A gente sempre espera que os sinos toquem. Desejamos ver as estrelas, sentir frio na barriga. Era inverno em Curitiba, eu e o Beto assistíamos Mulheres Apaixonadas, quando o Theo (Tony Ramos) levava um pé na bunda da Helena (Christiane Torloni).
O texto, de Manoel Carlos, não me sai da memória. Theo falava da dor da separação com uma explicação bem óbvia: quando uma relação começa é bonito porque os dois querem. E geralmente,na separação, apenas um quer. A balança fica fora de prumo. E por isso dói.
Anos atrás, a Raquel Rodrigues produziu um Paraná Repórter sobre o casamento. A Phoenix (produtora) encontrou um casal de velhinhos que morava em Ibiporã e estava casado há mais de 60 anos. Gente muito simples. Na entrevista bruta, o homem disse assim: Filha, o amor existe aqui (apontando a cabeça) e não aqui (apontando o coração). Aqui (na cabeça) vem a calma. Já aqui (no coração), paixão, pressa, sofreguidão. Eu não posso mais viver sem ela. Mas sem falatório, sem correria. O amor acalma.

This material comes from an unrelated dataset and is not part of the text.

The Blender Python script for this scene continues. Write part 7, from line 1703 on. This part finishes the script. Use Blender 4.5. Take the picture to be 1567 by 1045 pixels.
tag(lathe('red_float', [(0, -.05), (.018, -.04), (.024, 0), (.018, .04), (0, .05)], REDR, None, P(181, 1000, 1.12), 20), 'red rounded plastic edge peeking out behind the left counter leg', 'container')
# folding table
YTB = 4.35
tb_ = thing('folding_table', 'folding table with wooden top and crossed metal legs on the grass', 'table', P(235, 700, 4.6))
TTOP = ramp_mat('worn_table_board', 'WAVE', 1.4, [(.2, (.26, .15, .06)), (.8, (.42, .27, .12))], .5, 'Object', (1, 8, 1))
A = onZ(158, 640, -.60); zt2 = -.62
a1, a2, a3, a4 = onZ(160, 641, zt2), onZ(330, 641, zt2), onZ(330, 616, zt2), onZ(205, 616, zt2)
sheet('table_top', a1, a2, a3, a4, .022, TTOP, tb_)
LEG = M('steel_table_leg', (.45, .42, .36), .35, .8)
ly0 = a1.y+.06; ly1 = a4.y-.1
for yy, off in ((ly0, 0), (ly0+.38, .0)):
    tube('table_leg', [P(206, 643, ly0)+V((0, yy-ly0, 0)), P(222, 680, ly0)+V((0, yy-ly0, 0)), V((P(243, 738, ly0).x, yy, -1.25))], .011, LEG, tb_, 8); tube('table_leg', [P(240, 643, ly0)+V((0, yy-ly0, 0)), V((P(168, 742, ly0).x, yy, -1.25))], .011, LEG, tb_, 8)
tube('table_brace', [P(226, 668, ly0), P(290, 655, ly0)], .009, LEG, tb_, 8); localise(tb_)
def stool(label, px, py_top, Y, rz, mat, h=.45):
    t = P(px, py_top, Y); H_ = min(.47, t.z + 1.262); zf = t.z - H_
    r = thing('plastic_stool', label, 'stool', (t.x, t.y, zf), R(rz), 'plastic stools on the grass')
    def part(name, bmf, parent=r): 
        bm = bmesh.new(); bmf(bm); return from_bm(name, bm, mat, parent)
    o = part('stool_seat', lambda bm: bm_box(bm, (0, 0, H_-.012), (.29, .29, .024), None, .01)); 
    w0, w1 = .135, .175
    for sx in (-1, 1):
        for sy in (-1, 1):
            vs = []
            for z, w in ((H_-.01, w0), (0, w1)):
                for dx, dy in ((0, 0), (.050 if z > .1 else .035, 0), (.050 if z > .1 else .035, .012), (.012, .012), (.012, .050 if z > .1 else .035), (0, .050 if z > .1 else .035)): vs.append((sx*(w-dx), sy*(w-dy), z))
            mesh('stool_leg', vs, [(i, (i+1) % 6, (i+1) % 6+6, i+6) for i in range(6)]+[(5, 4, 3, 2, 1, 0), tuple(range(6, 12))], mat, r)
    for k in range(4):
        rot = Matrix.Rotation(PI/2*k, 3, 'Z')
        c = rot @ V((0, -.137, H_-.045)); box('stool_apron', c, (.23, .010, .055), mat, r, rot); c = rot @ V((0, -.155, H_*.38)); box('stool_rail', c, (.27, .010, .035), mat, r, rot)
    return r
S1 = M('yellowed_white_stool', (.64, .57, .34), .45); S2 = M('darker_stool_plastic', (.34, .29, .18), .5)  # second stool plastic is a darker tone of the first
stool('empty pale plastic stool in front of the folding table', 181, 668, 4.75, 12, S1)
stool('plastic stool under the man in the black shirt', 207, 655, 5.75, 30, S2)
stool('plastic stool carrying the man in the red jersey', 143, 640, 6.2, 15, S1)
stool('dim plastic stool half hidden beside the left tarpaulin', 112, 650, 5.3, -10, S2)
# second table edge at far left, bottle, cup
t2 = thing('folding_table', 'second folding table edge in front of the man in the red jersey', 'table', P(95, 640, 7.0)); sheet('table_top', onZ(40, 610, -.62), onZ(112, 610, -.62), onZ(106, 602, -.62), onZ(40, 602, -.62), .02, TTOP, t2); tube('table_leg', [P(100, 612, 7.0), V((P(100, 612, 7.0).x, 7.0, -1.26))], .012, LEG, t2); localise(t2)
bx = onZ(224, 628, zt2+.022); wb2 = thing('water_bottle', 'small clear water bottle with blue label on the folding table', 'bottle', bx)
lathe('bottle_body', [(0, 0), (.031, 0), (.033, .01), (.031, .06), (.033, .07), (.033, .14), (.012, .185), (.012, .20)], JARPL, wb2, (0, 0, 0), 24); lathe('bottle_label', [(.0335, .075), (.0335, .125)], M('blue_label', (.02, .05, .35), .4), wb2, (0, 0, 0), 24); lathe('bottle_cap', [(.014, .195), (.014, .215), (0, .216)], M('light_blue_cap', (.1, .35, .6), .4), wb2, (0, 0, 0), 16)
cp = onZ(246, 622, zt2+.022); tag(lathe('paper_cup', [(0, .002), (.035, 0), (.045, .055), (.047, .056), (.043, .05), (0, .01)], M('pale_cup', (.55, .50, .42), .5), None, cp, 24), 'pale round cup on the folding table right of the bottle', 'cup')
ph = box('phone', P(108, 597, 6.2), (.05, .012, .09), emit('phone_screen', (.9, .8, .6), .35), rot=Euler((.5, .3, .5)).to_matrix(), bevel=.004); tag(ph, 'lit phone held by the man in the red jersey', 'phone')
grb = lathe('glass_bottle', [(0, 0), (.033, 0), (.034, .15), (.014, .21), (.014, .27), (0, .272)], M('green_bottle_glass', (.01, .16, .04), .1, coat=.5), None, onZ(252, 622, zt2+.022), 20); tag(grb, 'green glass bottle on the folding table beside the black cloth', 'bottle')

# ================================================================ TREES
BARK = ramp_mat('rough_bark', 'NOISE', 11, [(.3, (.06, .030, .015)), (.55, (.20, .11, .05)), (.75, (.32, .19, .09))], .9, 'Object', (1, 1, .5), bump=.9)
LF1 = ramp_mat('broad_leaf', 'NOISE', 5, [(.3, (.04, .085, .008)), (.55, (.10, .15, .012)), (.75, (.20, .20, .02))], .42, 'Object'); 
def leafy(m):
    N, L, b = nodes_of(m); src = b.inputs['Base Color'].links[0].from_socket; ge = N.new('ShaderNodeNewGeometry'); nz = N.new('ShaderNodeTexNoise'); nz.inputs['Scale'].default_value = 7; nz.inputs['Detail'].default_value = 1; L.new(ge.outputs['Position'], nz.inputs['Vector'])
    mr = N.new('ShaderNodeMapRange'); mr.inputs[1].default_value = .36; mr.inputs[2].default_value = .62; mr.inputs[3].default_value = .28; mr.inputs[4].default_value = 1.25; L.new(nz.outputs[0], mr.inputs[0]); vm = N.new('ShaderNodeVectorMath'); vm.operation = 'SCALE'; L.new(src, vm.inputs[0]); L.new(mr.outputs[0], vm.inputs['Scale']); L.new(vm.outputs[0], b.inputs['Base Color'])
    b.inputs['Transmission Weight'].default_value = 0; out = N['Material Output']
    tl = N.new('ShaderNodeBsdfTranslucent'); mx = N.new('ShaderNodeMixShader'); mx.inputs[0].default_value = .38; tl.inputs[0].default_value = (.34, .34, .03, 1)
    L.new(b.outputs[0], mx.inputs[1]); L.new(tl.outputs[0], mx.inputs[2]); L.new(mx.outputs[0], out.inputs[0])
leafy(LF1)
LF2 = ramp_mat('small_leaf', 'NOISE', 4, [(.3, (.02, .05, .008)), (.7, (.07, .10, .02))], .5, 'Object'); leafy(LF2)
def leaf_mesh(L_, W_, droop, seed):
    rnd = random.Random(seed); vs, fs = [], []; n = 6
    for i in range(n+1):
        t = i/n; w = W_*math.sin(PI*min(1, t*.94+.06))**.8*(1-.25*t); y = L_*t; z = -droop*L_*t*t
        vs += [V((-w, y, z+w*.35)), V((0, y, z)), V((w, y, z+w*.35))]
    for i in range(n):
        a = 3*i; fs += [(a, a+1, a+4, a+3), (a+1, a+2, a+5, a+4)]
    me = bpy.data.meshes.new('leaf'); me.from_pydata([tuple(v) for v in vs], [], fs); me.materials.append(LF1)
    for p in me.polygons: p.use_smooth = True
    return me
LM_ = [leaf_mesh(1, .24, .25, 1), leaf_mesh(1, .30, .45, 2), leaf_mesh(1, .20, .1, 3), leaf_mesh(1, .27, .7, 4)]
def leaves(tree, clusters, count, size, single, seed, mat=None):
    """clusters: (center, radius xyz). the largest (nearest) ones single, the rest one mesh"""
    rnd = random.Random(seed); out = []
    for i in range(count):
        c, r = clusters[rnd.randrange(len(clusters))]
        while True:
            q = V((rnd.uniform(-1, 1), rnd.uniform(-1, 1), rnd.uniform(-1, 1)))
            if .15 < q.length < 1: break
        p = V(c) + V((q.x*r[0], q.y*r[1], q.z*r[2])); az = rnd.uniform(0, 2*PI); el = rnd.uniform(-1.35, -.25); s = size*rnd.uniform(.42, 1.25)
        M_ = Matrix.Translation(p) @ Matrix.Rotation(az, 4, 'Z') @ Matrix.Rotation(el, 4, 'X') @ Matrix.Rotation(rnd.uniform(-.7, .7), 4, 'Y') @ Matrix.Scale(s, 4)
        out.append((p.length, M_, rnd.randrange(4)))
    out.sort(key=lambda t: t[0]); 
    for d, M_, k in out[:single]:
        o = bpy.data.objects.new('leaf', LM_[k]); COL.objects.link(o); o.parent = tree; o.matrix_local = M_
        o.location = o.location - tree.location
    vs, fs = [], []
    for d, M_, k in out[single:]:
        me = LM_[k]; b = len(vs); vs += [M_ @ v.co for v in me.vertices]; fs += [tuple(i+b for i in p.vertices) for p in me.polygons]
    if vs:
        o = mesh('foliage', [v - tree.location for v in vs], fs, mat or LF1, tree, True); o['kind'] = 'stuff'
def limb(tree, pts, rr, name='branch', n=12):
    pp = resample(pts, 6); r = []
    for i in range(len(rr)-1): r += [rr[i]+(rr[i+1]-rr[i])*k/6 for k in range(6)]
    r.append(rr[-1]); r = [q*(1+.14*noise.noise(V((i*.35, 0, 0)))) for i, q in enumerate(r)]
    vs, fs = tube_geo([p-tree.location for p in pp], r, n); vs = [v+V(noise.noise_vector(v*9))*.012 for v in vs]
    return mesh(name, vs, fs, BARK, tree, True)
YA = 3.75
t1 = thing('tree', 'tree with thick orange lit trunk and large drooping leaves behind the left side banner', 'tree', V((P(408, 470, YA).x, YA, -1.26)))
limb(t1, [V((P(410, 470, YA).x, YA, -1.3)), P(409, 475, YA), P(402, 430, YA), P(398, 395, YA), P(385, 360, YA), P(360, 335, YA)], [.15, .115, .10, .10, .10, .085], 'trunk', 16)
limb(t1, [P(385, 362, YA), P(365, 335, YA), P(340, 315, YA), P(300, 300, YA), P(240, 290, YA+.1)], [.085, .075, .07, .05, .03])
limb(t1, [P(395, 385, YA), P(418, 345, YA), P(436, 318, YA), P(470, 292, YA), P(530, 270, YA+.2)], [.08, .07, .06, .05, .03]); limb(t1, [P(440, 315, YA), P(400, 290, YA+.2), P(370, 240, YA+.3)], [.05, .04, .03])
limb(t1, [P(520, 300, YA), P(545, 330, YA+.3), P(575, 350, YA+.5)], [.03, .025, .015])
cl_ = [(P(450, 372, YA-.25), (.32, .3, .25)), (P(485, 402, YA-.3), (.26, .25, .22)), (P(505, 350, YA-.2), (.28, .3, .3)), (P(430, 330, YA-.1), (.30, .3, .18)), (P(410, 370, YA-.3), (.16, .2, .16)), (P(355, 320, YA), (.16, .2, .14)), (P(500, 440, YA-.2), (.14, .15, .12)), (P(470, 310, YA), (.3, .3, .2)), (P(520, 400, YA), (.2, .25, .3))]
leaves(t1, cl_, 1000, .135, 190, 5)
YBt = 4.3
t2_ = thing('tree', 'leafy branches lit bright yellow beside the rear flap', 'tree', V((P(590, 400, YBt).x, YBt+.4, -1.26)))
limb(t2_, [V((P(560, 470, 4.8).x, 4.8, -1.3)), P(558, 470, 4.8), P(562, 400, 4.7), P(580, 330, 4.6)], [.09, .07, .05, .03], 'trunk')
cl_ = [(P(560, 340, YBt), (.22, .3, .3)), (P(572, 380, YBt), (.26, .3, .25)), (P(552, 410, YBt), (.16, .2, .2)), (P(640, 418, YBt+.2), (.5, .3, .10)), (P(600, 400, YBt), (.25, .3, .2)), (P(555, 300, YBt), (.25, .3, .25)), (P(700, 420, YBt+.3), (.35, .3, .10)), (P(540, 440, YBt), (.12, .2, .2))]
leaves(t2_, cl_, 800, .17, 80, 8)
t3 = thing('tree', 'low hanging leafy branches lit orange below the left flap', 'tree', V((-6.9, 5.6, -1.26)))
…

No Banco do Brasil, tomava café com uma colega e perguntei-lhe se ela era feliz. De bate pronto ela respondeu que sim. E o casamento? – Ótimo, respondeu enfática. Você é apaixonada? – Nunca fui. Por isso deu certo. A paixão só machuca a gente. Nunca fui apaixonada por ele, mas também nunca amei alguém como ele.
O que essas quatro histórias têm em comum? Arrisco a dizer que uma visão madura do que é o amor. O tempo vai passando, e cada vez tenho mais certeza de que a paixonite só faz estragos. Vários dos meus amigos, eu inclusive, já ouviram essas “explicações” ao término de uma pretensa relação: não ouvi os sinos tocarem, as estrelas não brilharam diferente, não sinto frio na barriga, você é a pessoa certa na hora errada, não é o momento, eu tenho medo.
Não se ama o desconhecido. Ama-se o ronronar na hora de dormir. Ama-se o experimentar a comida do outro, ama-se ao discutir o preço de produtos no supermercado. Ama-se na percepção das impotências, ama-se na disposição de enfrentar juntos as dificuldades. Ama-se no mau humor do acordar, ama-se na irritação no trânsito, ama-se na surpresa no meio da tarde. Ama-se naquele bilhete inesperado, ama-se ao não deixar os corações de metal irem para o ralo.
Eu imagino que sinos, estrelas e frio na barriga não passam de conversa mole. Desculpas para adiar a possibilidade do real. E se de repente der certo? E se de repente eu for feliz? E se de repente for amor de verdade? Daí não haverá mais nada a lamentar? Não haverá posts a serem escritos? Não haverá amanhã? Duvido. Somos paradoxais por essência. Queremos, mas negamos. Sonhamos, mas receamos. Fugimos quando queríamos ficar. Temos medo de abrir a porta. Duvidamos que podemos ser felizes.
A retina dos olhos forçam a observar o tempo de outra forma. Que droga esta nossa incansável mania de adiar tudo para o amanhã. Enquanto esperamos os sinos tocarem, perdemos a composição musical. Se esperamos pelas estrelas, esquecemos o sol, a lua, o dia, a noite. Se desejamos o frio na barriga, abandonamos o aconchego do abraço. Enfim, perdemos.
Talvez devêssemos ter apenas um pouco mais de urgência de viver. Sofrer será inevitável mesmo, portanto, é o aqui e o agora o que importa. Até para lá na frente, poder olhar pra trás e dizer: eu vivi. Arrepender-se do que fez, nunca pelo que deixou passar. A dor é inerente. O abandono não.